Work out how many lines in the entries contain the string "picture", and give nothing but that number.
:: RECORDS SUPPLIED
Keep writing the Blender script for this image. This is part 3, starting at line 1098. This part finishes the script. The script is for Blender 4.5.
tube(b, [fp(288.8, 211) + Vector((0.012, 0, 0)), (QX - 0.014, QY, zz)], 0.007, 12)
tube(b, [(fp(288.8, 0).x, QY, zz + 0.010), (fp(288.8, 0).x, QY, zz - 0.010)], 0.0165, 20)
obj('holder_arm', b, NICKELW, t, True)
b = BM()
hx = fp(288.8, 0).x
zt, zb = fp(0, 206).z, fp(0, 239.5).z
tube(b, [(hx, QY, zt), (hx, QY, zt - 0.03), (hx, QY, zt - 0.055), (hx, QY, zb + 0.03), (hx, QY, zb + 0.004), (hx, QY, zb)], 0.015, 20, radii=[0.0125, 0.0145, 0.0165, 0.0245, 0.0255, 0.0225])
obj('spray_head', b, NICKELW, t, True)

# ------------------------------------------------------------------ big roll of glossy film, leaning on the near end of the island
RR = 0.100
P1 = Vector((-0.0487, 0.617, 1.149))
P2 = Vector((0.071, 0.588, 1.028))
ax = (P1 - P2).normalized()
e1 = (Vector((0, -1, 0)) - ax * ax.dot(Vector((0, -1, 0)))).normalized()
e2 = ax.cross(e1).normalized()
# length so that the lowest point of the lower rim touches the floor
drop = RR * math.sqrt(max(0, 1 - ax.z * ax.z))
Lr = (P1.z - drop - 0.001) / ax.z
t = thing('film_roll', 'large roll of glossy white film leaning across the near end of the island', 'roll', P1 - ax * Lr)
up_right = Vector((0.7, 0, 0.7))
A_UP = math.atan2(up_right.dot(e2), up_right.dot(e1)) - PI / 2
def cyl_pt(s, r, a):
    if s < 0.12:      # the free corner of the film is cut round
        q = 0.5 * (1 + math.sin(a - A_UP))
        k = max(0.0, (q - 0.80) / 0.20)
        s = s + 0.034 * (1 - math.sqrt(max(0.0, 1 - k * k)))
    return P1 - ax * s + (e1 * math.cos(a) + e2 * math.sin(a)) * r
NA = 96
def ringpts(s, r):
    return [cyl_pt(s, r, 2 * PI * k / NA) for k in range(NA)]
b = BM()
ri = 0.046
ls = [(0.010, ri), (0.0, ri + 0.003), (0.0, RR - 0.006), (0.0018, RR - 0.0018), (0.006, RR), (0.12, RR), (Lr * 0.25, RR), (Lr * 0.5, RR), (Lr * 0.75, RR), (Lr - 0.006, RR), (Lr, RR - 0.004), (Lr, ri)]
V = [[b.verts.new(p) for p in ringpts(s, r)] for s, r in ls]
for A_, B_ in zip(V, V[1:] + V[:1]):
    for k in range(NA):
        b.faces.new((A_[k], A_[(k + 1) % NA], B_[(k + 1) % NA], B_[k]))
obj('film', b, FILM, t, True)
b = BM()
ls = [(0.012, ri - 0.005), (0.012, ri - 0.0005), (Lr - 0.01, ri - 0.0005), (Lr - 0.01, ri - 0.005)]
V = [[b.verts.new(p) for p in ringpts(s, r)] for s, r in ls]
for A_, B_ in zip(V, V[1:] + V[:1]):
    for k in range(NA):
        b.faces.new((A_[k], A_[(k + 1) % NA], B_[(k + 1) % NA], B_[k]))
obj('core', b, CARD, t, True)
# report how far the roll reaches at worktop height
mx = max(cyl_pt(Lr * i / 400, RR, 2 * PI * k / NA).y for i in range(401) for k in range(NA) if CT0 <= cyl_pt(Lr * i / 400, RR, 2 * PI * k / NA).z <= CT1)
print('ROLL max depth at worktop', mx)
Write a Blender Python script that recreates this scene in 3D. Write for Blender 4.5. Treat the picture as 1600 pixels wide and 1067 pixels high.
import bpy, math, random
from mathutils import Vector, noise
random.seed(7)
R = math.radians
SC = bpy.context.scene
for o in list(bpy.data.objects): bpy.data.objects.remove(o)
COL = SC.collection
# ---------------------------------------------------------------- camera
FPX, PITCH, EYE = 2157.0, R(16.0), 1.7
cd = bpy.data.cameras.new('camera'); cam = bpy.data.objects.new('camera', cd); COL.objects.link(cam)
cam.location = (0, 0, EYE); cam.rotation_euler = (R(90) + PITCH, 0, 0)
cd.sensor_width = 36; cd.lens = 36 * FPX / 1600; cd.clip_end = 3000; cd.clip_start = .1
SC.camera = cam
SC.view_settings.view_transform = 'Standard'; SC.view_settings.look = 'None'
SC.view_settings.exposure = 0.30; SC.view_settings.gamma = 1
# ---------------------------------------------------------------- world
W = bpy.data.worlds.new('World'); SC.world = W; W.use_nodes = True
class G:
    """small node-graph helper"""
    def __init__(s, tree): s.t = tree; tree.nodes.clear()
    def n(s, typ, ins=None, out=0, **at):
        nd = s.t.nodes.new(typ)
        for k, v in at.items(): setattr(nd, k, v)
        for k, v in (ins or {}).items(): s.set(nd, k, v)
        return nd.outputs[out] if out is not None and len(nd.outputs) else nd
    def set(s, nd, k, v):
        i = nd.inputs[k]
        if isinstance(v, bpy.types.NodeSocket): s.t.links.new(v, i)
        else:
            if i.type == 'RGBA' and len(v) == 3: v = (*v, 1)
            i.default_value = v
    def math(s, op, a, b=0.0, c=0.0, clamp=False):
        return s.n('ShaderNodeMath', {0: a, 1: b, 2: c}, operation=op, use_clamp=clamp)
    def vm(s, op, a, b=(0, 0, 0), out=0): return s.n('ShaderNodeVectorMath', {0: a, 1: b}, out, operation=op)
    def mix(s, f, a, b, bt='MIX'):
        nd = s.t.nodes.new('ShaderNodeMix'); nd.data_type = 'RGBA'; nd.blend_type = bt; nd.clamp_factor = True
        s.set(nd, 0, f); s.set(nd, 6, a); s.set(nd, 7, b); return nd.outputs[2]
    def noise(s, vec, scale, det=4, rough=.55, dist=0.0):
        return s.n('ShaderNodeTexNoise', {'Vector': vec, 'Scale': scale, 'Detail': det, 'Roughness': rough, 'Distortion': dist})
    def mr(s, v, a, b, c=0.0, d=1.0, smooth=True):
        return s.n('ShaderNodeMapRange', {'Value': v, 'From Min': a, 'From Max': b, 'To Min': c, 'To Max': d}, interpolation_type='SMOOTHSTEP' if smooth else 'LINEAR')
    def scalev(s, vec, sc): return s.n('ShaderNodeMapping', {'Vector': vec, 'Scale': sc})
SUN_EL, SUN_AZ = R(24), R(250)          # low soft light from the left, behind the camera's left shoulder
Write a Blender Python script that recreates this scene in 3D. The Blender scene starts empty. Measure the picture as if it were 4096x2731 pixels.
::::
**EXERCISE OUTPUT**
2